Even then, Blunt was not convinced. She was planning to study modern languages. “I’ve always loved speaking Spanish and French, so I was going to be a translator [for the UN],” she says. “I remember that last week at school, filling out whether you went to drama school or university, and I was going to go to university.” But after her Edinburgh experience she took a different path. By the time she was 18, she was acting in London’s West End, opposite Dame Judi Dench, in a production of The Royal Family.

She followed it with sundry TV appearances, in shows like Foyle’s War and Poirot, before she landed 2004’s coming-of-age drama My Summer of Love, in which she played a middle-class girl embroiled in a lesbian love affair. “I think I’ve brought elements of that experience to every other job I’ve ever done: making changes, offering suggestions, having a responsibility to the story, and propelling the story forward. I don’t ever want to be a lazy actor, and not ask questions and not offer a solution or a change.”

It’s been a whirlwind ever since. She dated Canadian singer Michael Buble for three years, won a Golden Globe for her performance in Gideon’s Daughter, playing the troubled offspring of a New Labour spin doctor, and became an ambassador for the Yves Saint Laurent perfume Opium. There’s an effortless elegance to her, particularly when it comes to fashion, though she doesn’t take it too seriously. “I quite like the spectacle of it all, I think it’s quite good fun.”

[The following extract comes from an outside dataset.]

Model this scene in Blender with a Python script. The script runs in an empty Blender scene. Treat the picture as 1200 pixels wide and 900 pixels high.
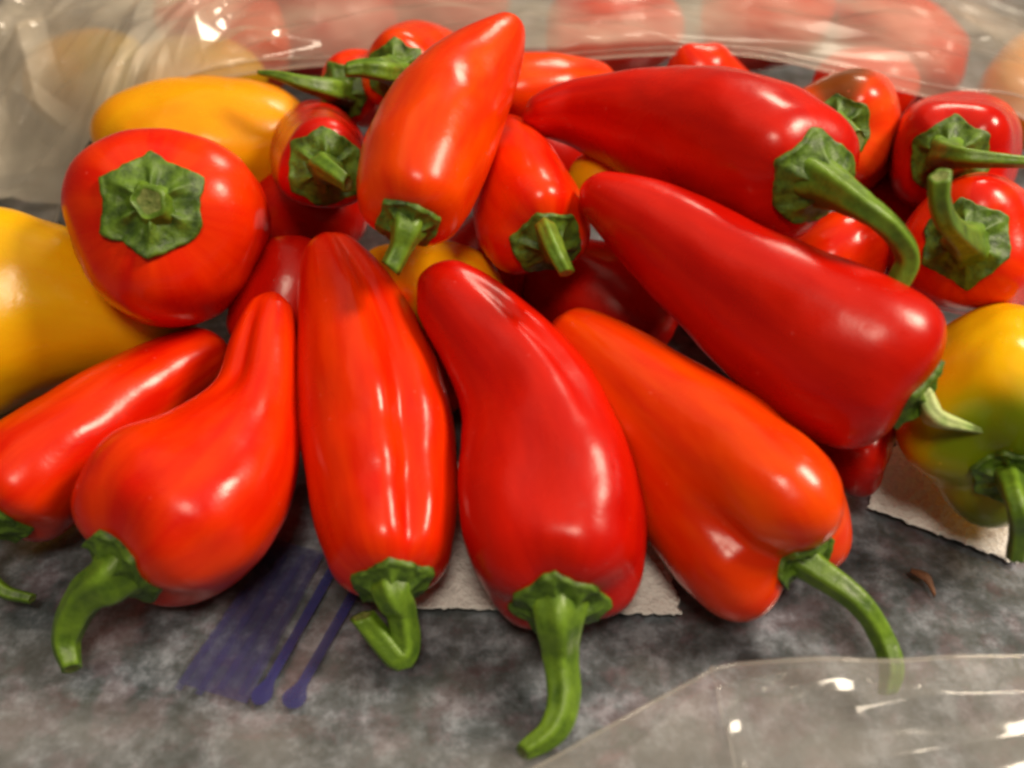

She’s next up in The Huntsman, the sequel-of-sorts to Snow White and the Huntsman, which will see Blunt play “a villain” – Freya, the Ice Queen, sister to Charlize Theron’s insane Ravenna from the original. She’s also attached to The Girl on the Train, a thriller based on the hugely popular novel by Paula Hawkins about a woman who becomes entangled in a murder investigation. But decisions are harder now, with a baby to look after. “It has to be worth it,” she says. “You really have to decide what project is worth that commitment and time away.” Maybe some time out of America is what she needs right now.

Sicario (cert tbc) opens in cinemas on Friday.